Women are conditioned to spend much of our time, energy, and money focusing on how we look with the main goal of being “approved of.”

I have an MBA with a focus on Corporate Finance, and a big part of my education was spent learning to evaluate investment opportunities. As I grew tired of “dieting” and was exploring a new method of reaching my goals from Team Fitbliss, I found it interesting to apply economic policies to the fads in the diet industry I was working to get away from.

Shifting to logic over emotion when it came to my body and goals,  I began to make a shift in perspective.

How can we apply the concept of investment evaluation in our financial goals to our fitness goals? 

The principles for choosing the best investment are usually taught in terms of money and financial decision making, but they can apply to other things too, such as our time, energy, emotions, physical presence, space of mind, etc.

What if, for just a second, we thought about our time and energy as resources and performed an analysis on the investments we are expected to make in our appearance as women?  What is the return on investment (or in other words, the gain or loss we get from investing our time/energy) we receive as women for making investments in adhering to beauty standards?

A quick definition of return on investment (ROI) from tells us: “ROI is a popular metric because of its versatility and simplicity. Essentially, ROI can be used as a rudimentary gauge of an investment’s profitability… If an investment’s ROI is net positive, it is probably worthwhile. But if other opportunities with higher ROIs are available, these signals can help investors eliminate or select the best options. Likewise, investors should avoid negative ROIs, which imply a net a loss.” (Read more: Return On Investment (ROI) Definition | Investopedia

Basically, if you take whatever you get out of an investment, and subtract whatever it cost you – you are left with the value your investment created for you.

When I did a personal assessment of the return on investment that I get for my own time and energy spent on being small and “skinny” here is what I found the returns for myself to be:

  • Attention from men (often negative sexual objectification)
  • Approval and less judgment from other women (friends) who are always on diets and working toward being skinny
  • Feeling like I was “worthy” and “sufficient” (“superior” even) while I was able to maintain the “skinniness”


Meanwhile, here is what it cost me to fit this “approved of” ideal”

  • The ability to focus or be my best in my career
  • Time with family and friends because I was in the gym so often and avoiding foods that weren’t “clean”
  • Sleep and any feelings of satisfaction when it came to my eating habits-I was tired and hungry almost all the time
  • A calm, healthy state of mind-I had huge surges of anxiety, depression and disordered eating patterns when I “fell off” the routine
  • The feeling that life was enjoyable and fun because I felt so isolated


When I did the ROI on this, it clearly appeared that the costs of this outweighed the returns, meaning I was getting a net loss for my investment.

When I asked why I was expected to spend my time on something that was a net loss for my quality of life, the conclusion I reached is that societal beauty standards, though prevalently adhered to, can often distract women from reaching their full potential as human beings.  I wasn’t comfortable with this.

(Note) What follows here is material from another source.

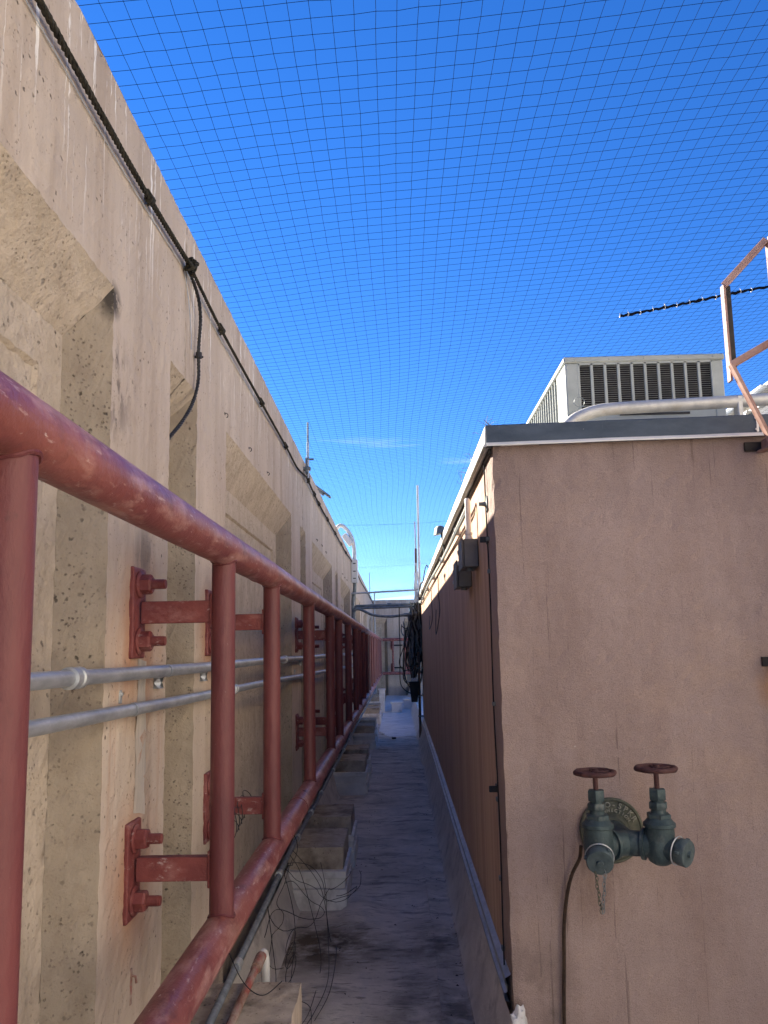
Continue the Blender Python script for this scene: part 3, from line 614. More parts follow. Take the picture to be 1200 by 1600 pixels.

When I asked myself if other investment opportunities with higher ROIs were available, the answer was clear.  So, I decided to stop investing my time and energy in being “skinny” and to reallocate my resources to things that have positive returns and create value in my life.

Here is my list of investments with higher ROIs than being “small and skinny:”

  • My work and career
  • My relationships with my family and friends
  • My peace of mind and a sense of balance
  • My long-term physical health


I’m investing in powerlifting and tracking macros because these things give me a positive return on both my mental health and physical health.  I no longer have disordered eating patterns and I no longer care what others think about what my body looks like.

I invest time and energy into being fully present at work and with my family and friends.  I get the returns of better work performance and better relationships from these investments. Overall, the investments I’m making today give me peace of mind and a sense of balance, and the value created for me by those things is infinitely greater than the value created by being “small.”  The approval of society is often of low value and can truly be a distracting investment for women.  We all deserve the option to assess that investment BEFORE making it.

Because of this experience, I’ll forever be asking myself if how I’m “investing” is creating the highest possible value for me, and I’ll forever be telling other women they are entitled to making conscious decisions about how they invest their time and energy, despite what society may tell us. We are more than just bodies and we are entitled to create value for ourselves, no matter what.